- Directions: Reproduce all of the material exactly as shown.
_____
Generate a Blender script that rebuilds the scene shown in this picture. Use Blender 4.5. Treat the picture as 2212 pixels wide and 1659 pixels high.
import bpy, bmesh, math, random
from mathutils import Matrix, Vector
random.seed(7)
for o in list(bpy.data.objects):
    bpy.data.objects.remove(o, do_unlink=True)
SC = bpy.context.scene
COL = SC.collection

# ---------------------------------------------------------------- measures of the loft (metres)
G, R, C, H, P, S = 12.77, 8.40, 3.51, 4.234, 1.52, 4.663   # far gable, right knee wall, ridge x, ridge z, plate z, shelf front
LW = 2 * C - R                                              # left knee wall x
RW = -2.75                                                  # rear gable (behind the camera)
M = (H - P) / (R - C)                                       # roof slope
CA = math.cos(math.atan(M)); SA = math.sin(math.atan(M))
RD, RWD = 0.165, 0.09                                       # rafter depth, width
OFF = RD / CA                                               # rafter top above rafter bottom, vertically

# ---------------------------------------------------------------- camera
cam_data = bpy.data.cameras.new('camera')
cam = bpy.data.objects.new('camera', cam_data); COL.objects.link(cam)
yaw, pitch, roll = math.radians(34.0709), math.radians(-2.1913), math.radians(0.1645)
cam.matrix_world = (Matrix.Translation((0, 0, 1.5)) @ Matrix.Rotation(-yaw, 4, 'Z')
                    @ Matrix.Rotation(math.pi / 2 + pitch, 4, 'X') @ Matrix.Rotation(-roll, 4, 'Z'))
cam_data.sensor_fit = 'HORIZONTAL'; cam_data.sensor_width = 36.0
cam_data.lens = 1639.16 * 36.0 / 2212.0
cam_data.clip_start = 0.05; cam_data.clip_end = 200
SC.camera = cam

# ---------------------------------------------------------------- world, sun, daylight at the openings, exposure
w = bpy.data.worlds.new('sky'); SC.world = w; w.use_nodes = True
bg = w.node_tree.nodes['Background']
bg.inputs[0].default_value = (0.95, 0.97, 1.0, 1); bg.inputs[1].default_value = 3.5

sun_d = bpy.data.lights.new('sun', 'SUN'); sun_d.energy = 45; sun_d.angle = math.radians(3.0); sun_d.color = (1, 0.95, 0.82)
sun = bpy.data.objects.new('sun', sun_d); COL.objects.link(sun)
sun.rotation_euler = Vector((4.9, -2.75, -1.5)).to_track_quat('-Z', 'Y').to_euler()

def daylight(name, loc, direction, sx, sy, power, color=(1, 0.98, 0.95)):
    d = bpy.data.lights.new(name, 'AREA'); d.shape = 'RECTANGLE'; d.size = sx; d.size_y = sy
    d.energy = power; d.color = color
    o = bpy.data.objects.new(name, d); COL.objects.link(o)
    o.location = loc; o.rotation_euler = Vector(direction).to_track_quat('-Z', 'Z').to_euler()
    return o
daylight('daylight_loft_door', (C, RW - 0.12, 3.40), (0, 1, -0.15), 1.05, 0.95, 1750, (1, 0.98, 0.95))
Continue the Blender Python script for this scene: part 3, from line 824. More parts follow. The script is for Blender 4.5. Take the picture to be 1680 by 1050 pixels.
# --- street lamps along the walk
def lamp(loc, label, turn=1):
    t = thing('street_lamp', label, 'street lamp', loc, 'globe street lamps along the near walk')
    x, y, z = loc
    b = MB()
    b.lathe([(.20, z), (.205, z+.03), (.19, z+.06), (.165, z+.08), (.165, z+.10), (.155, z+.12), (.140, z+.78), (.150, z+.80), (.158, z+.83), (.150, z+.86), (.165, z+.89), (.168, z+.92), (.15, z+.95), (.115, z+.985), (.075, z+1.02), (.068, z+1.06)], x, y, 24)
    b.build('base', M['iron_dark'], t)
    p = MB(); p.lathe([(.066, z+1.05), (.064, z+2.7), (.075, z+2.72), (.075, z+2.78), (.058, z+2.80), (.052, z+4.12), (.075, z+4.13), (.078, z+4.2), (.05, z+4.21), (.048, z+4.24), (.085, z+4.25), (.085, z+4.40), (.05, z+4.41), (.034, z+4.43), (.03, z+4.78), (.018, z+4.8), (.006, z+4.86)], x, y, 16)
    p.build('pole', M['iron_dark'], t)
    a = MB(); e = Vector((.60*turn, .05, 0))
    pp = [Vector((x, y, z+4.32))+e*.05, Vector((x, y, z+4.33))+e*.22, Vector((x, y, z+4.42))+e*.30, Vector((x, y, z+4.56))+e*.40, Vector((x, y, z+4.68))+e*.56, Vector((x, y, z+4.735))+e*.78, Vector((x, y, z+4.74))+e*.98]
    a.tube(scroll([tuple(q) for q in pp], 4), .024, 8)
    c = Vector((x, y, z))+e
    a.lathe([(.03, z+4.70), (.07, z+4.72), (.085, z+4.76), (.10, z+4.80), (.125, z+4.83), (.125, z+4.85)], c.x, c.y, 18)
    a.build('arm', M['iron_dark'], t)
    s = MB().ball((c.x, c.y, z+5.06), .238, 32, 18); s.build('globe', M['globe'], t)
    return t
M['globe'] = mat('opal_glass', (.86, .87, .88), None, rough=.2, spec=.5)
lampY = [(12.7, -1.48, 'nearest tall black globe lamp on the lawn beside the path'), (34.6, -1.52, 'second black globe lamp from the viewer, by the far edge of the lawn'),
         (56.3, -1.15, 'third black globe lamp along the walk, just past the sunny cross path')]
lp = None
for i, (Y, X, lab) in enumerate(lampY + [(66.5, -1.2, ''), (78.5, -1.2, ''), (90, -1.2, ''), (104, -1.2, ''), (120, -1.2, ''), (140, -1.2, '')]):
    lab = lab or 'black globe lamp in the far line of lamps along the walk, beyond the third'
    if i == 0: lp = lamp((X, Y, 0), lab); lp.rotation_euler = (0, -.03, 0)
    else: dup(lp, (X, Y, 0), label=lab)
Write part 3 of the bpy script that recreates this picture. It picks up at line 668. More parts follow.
_____
- Finished exercise:
Generate a Blender script that rebuilds the scene shown in this picture. Use Blender 4.5. Treat the picture as 2212 pixels wide and 1659 pixels high.
import bpy, bmesh, math, random
from mathutils import Matrix, Vector
random.seed(7)
for o in list(bpy.data.objects):
    bpy.data.objects.remove(o, do_unlink=True)
SC = bpy.context.scene
COL = SC.collection

# ---------------------------------------------------------------- measures of the loft (metres)
G, R, C, H, P, S = 12.77, 8.40, 3.51, 4.234, 1.52, 4.663   # far gable, right knee wall, ridge x, ridge z, plate z, shelf front
LW = 2 * C - R                                              # left knee wall x
RW = -2.75                                                  # rear gable (behind the camera)
M = (H - P) / (R - C)                                       # roof slope
CA = math.cos(math.atan(M)); SA = math.sin(math.atan(M))
RD, RWD = 0.165, 0.09                                       # rafter depth, width
OFF = RD / CA                                               # rafter top above rafter bottom, vertically

# ---------------------------------------------------------------- camera
cam_data = bpy.data.cameras.new('camera')
cam = bpy.data.objects.new('camera', cam_data); COL.objects.link(cam)
yaw, pitch, roll = math.radians(34.0709), math.radians(-2.1913), math.radians(0.1645)
cam.matrix_world = (Matrix.Translation((0, 0, 1.5)) @ Matrix.Rotation(-yaw, 4, 'Z')
                    @ Matrix.Rotation(math.pi / 2 + pitch, 4, 'X') @ Matrix.Rotation(-roll, 4, 'Z'))
cam_data.sensor_fit = 'HORIZONTAL'; cam_data.sensor_width = 36.0
cam_data.lens = 1639.16 * 36.0 / 2212.0
cam_data.clip_start = 0.05; cam_data.clip_end = 200
SC.camera = cam

# ---------------------------------------------------------------- world, sun, daylight at the openings, exposure
w = bpy.data.worlds.new('sky'); SC.world = w; w.use_nodes = True
bg = w.node_tree.nodes['Background']
bg.inputs[0].default_value = (0.95, 0.97, 1.0, 1); bg.inputs[1].default_value = 3.5

sun_d = bpy.data.lights.new('sun', 'SUN'); sun_d.energy = 45; sun_d.angle = math.radians(3.0); sun_d.color = (1, 0.95, 0.82)
sun = bpy.data.objects.new('sun', sun_d); COL.objects.link(sun)
sun.rotation_euler = Vector((4.9, -2.75, -1.5)).to_track_quat('-Z', 'Y').to_euler()

def daylight(name, loc, direction, sx, sy, power, color=(1, 0.98, 0.95)):
    d = bpy.data.lights.new(name, 'AREA'); d.shape = 'RECTANGLE'; d.size = sx; d.size_y = sy
    d.energy = power; d.color = color
    o = bpy.data.objects.new(name, d); COL.objects.link(o)
    o.location = loc; o.rotation_euler = Vector(direction).to_track_quat('-Z', 'Z').to_euler()
    return o
daylight('daylight_loft_door', (C, RW - 0.12, 3.40), (0, 1, -0.15), 1.05, 0.95, 1750, (1, 0.98, 0.95))
Continue the Blender Python script for this scene: part 3, from line 824. More parts follow. The script is for Blender 4.5. Take the picture to be 1680 by 1050 pixels.
# --- street lamps along the walk
def lamp(loc, label, turn=1):
    t = thing('street_lamp', label, 'street lamp', loc, 'globe street lamps along the near walk')
    x, y, z = loc
    b = MB()
    b.lathe([(.20, z), (.205, z+.03), (.19, z+.06), (.165, z+.08), (.165, z+.10), (.155, z+.12), (.140, z+.78), (.150, z+.80), (.158, z+.83), (.150, z+.86), (.165, z+.89), (.168, z+.92), (.15, z+.95), (.115, z+.985), (.075, z+1.02), (.068, z+1.06)], x, y, 24)
    b.build('base', M['iron_dark'], t)
    p = MB(); p.lathe([(.066, z+1.05), (.064, z+2.7), (.075, z+2.72), (.075, z+2.78), (.058, z+2.80), (.052, z+4.12), (.075, z+4.13), (.078, z+4.2), (.05, z+4.21), (.048, z+4.24), (.085, z+4.25), (.085, z+4.40), (.05, z+4.41), (.034, z+4.43), (.03, z+4.78), (.018, z+4.8), (.006, z+4.86)], x, y, 16)
    p.build('pole', M['iron_dark'], t)
    a = MB(); e = Vector((.60*turn, .05, 0))
    pp = [Vector((x, y, z+4.32))+e*.05, Vector((x, y, z+4.33))+e*.22, Vector((x, y, z+4.42))+e*.30, Vector((x, y, z+4.56))+e*.40, Vector((x, y, z+4.68))+e*.56, Vector((x, y, z+4.735))+e*.78, Vector((x, y, z+4.74))+e*.98]
    a.tube(scroll([tuple(q) for q in pp], 4), .024, 8)
    c = Vector((x, y, z))+e
    a.lathe([(.03, z+4.70), (.07, z+4.72), (.085, z+4.76), (.10, z+4.80), (.125, z+4.83), (.125, z+4.85)], c.x, c.y, 18)
    a.build('arm', M['iron_dark'], t)
    s = MB().ball((c.x, c.y, z+5.06), .238, 32, 18); s.build('globe', M['globe'], t)
    return t
M['globe'] = mat('opal_glass', (.86, .87, .88), None, rough=.2, spec=.5)
lampY = [(12.7, -1.48, 'nearest tall black globe lamp on the lawn beside the path'), (34.6, -1.52, 'second black globe lamp from the viewer, by the far edge of the lawn'),
         (56.3, -1.15, 'third black globe lamp along the walk, just past the sunny cross path')]
lp = None
for i, (Y, X, lab) in enumerate(lampY + [(66.5, -1.2, ''), (78.5, -1.2, ''), (90, -1.2, ''), (104, -1.2, ''), (120, -1.2, ''), (140, -1.2, '')]):
    lab = lab or 'black globe lamp in the far line of lamps along the walk, beyond the third'
    if i == 0: lp = lamp((X, Y, 0), lab); lp.rotation_euler = (0, -.03, 0)
    else: dup(lp, (X, Y, 0), label=lab)
Write part 3 of the bpy script that recreates this picture. It picks up at line 668. More parts follow.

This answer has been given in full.